The exercise: Transcribe the full listing exactly, and drop every picture.
....................
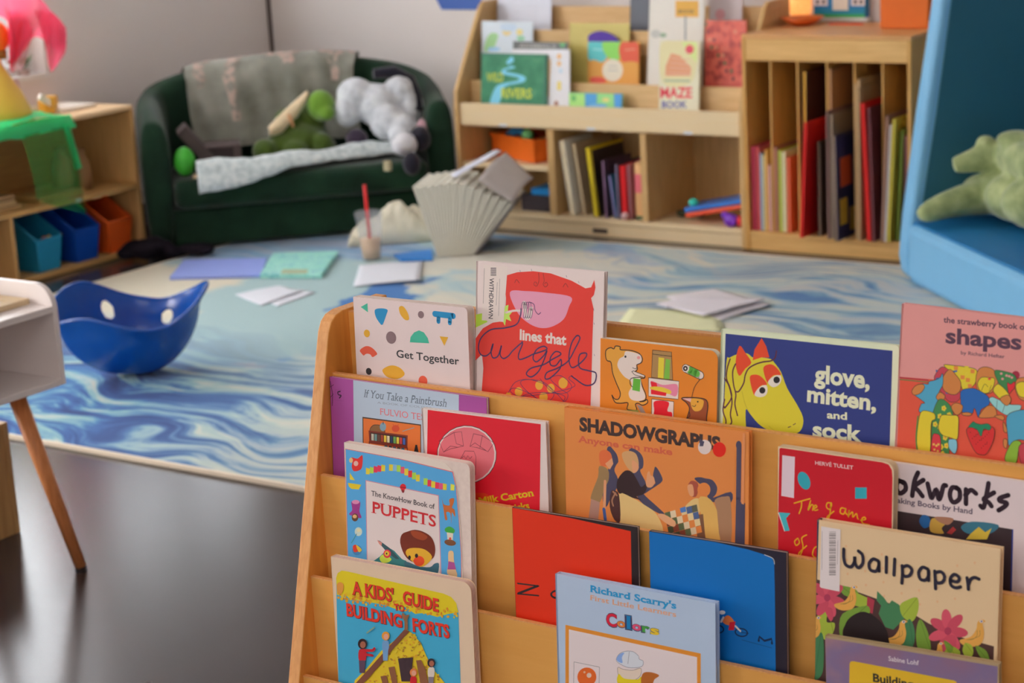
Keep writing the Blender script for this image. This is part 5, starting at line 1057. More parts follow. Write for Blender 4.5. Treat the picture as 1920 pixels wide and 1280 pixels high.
for i, (x, T, h, c_, pg, ln, lb) in enumerate(((-2.664, .010, .43, (126, 92, 80), (150, 116, 96), .05, 'mauve brown folder first in the last cabinet slot'), (-2.652, .006, .40, (200, 190, 190), (206, 196, 190), .055, 'thin white-edged folder in the last cabinet slot'), (-2.641, .010, .42, (176, 160, 60), (186, 170, 70), .057, 'yellow-edged folder in the last cabinet slot'),
        (-2.622, .012, .38, (110, 120, 50), (130, 150, 60), .055, 'olive green book in the last cabinet slot'), (-2.588, .013, .36, (130, 80, 84), (110, 70, 70), .0, 'dull pink book at the right end of the last cabinet slot'))):
    sb(lb, x, T, z_, h, YC - (.02 if i < 3 else -.01), .32, c_, page=pg, lean=ln)

# things on top of the cabinet
zt = .7585
def bowl():
    c = at_z(1432, 46, zt); c.x = max(c.x, -3.108); t = thing('serving_dish', (c.x, c.y, zt), 'shallow orange dish at the left end of the storage cabinet top', 'dish'); mb = MB()
    mb.lathe([(.001, 0), (.03, 0), (.05, .008), (.075, .028), (.078, .028), (.054, .004 + .006), (.03, .004), (.001, .004)], (c.x, c.y, zt), M((216, 100, 34), rough=.3)); mb.build('dish_bowl', t)
bowl()
c = at_z(1455, 36, zt); mb = MB(); mb.box((c.x - .05, c.y + .04, zt), (c.x + .045, c.y + .07, zt + .075), M((216, 106, 40))); tag(mb.build('storage_box', bevel=.004), 'small orange box behind the glowing lamp and dish', 'box')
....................
Completed task:
Keep writing the Blender script for this image. This is part 5, starting at line 1057. More parts follow. Write for Blender 4.5. Treat the picture as 1920 pixels wide and 1280 pixels high.
for i, (x, T, h, c_, pg, ln, lb) in enumerate(((-2.664, .010, .43, (126, 92, 80), (150, 116, 96), .05, 'mauve brown folder first in the last cabinet slot'), (-2.652, .006, .40, (200, 190, 190), (206, 196, 190), .055, 'thin white-edged folder in the last cabinet slot'), (-2.641, .010, .42, (176, 160, 60), (186, 170, 70), .057, 'yellow-edged folder in the last cabinet slot'),
        (-2.622, .012, .38, (110, 120, 50), (130, 150, 60), .055, 'olive green book in the last cabinet slot'), (-2.588, .013, .36, (130, 80, 84), (110, 70, 70), .0, 'dull pink book at the right end of the last cabinet slot'))):
    sb(lb, x, T, z_, h, YC - (.02 if i < 3 else -.01), .32, c_, page=pg, lean=ln)

# things on top of the cabinet
zt = .7585
def bowl():
    c = at_z(1432, 46, zt); c.x = max(c.x, -3.108); t = thing('serving_dish', (c.x, c.y, zt), 'shallow orange dish at the left end of the storage cabinet top', 'dish'); mb = MB()
    mb.lathe([(.001, 0), (.03, 0), (.05, .008), (.075, .028), (.078, .028), (.054, .004 + .006), (.03, .004), (.001, .004)], (c.x, c.y, zt), M((216, 100, 34), rough=.3)); mb.build('dish_bowl', t)
bowl()
c = at_z(1455, 36, zt); mb = MB(); mb.box((c.x - .05, c.y + .04, zt), (c.x + .045, c.y + .07, zt + .075), M((216, 106, 40))); tag(mb.build('storage_box', bevel=.004), 'small orange box behind the glowing lamp and dish', 'box')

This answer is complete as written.